** START OF RECORDS TO PROCESS **

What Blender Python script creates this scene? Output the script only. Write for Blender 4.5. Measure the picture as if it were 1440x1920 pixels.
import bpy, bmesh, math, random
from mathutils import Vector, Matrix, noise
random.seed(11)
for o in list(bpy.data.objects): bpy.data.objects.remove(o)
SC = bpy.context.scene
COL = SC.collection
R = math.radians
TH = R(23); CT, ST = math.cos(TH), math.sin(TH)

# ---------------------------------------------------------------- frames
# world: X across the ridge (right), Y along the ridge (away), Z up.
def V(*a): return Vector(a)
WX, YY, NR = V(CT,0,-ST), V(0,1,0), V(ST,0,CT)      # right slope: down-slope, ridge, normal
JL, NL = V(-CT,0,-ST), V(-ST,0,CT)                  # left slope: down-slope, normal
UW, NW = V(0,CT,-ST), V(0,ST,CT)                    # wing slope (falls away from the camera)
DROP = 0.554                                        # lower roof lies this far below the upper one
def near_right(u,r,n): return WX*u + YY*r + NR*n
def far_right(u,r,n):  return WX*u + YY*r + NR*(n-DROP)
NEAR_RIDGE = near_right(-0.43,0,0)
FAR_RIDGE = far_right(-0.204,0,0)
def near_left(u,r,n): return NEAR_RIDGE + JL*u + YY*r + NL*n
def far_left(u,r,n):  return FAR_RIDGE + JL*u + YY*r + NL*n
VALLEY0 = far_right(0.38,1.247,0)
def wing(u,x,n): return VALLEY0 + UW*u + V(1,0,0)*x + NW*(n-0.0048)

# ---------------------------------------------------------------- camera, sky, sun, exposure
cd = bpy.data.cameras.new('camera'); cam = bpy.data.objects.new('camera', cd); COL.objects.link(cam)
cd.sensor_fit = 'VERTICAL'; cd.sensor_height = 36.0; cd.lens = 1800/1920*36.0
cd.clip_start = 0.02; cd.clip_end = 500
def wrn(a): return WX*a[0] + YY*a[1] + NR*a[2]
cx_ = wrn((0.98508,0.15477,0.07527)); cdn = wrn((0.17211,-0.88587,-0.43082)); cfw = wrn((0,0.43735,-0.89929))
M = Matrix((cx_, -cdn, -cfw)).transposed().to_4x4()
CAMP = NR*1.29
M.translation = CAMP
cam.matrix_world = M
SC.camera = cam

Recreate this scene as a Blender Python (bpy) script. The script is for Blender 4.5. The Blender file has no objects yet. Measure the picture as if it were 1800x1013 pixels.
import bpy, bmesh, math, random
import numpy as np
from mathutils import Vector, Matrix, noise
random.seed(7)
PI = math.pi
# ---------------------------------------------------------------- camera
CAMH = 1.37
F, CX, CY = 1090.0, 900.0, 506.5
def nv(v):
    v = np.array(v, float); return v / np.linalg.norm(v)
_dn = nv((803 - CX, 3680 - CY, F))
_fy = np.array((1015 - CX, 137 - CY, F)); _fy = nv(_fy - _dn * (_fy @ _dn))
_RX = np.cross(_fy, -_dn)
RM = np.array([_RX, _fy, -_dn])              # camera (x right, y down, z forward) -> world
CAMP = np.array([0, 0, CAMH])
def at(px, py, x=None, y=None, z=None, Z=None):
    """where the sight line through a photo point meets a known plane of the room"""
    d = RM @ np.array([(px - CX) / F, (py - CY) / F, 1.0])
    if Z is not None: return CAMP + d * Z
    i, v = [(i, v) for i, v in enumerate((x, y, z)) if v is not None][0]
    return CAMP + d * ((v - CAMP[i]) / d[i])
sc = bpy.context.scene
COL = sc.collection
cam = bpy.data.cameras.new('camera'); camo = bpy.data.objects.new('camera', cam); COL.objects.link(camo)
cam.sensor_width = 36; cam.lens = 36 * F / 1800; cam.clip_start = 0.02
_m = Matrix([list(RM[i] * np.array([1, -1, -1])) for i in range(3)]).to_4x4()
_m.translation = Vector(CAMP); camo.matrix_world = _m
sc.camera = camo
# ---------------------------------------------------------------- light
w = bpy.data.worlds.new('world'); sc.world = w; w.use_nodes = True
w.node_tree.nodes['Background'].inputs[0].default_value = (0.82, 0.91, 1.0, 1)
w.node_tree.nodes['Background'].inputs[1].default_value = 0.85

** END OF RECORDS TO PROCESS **

* [REQUEST]:
Exactly as they appear, please write out the lines from the opening of the listing above down to the line containing "TH = R(23);", with both end lines included.

* [RESPONSE FOR THIS EXERCISE]:
What Blender Python script creates this scene? Output the script only. Write for Blender 4.5. Measure the picture as if it were 1440x1920 pixels.
import bpy, bmesh, math, random
from mathutils import Vector, Matrix, noise
random.seed(11)
for o in list(bpy.data.objects): bpy.data.objects.remove(o)
SC = bpy.context.scene
COL = SC.collection
R = math.radians
TH = R(23); CT, ST = math.cos(TH), math.sin(TH)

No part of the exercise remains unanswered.